Forgiveness vs. Reconciliation

Forgiveness vs. Reconciliation

If I asked you what is the difference between forgiveness and reconciliation, what would you say?

The Bible says we are to forgive one another. As a matter of fact, Christ said we are to forgive one another not seven times, but seventy times seven. On the other hand, the Apostle Paul said that God reconciled us to himself through Christ and gave us the ministry of reconciliation. So, is forgiving one another the same as reconciling to one another? Or are they different? And which one shall we do?

Both forgiveness and reconciliation assume there has been a relationship breakdown, no argument here. Something happened, and now both sides are estranged — a friendship, a business partnership, even a marriage. There is now an air of awkwardness or conflict in the room.

My very large Koine Greek dictionary tells me that to forgive means “to cancel, remit or pardon.” When we forgive someone, we release him or her from obligation or consequence, whether legal or moral. We no longer hold on to the wrong done to us, harboring it in our hearts. On the other hand, to reconcile means to “exchange hostility for a friendly relationship.” When we reconcile with someone, we go from an estranged relationship to a relationship in harmony.

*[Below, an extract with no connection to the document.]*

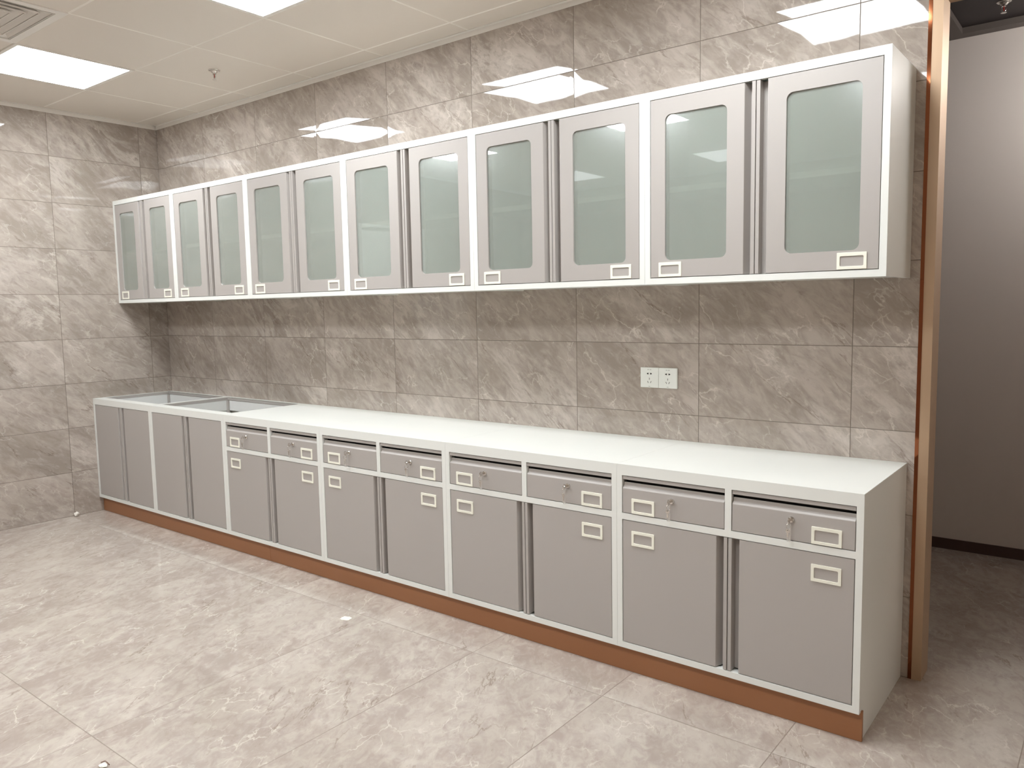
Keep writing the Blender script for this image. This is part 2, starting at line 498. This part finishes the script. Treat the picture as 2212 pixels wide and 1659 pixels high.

In my humble opinion, I do see a difference. Forgiveness is, well, forgiveness. Forgiveness happens when a person pardons someone who has wronged him. Forgiveness is a one-way street. All it takes is for a person to forgive another, and we have forgiveness. Christians sometimes make the mistake of thinking of forgiveness as a two-way street. They forgive, but they also expect the one who has wronged them to repent and ask for their forgiveness. This is not forgiveness. Stephen forgave the Jews as they were stoning him. As I say to my children, we have no control over what others decide to say or do to us. We are only held accountable for our own speech and actions.

Unsplash/Erika Giraud

Reconciliation goes beyond forgiveness. Forgiveness alone will not get us to reconciliation. When we forgive someone, there is no guarantee the relationship will be restored. Most of the time, it won’t. We may forgive someone, yet remain estranged with that someone. That’s because reconciliation requires both parties to be looking to reconcile with one another. It is no use if only one party is interested in a restored relationship. Whereas forgiveness is a one-way street, reconciliation is a two-way street. For this reason, even though our hearts may genuinely seek for reconciliation, it may not always happen.

You and I are made of sin. We may be friends today, and just like that, estranged tomorrow. As sinners, it is only a matter of time before I step on your toes, or you step on mine. When we sin against one another, our first thought must always be to go to the one against whom we sinned and ask for forgiveness, or to forgive the one who sinned against us. This is already quite an accomplishment. But we must not stop here. Our second thought must be to go beyond that. We must always seek for reconciliation, understanding that it may not always happen. If you think about it, isn’t this precisely what our God is doing in our world? There was a day when each of us didn’t want to have anything to do with God, and he forgave us for our rebellion through Christ. But he didn’t stop there. He pursued us. He seeks to be reconciled with us, knowing that not all hearts will be tender towards reconciliation. Some will. Others will not.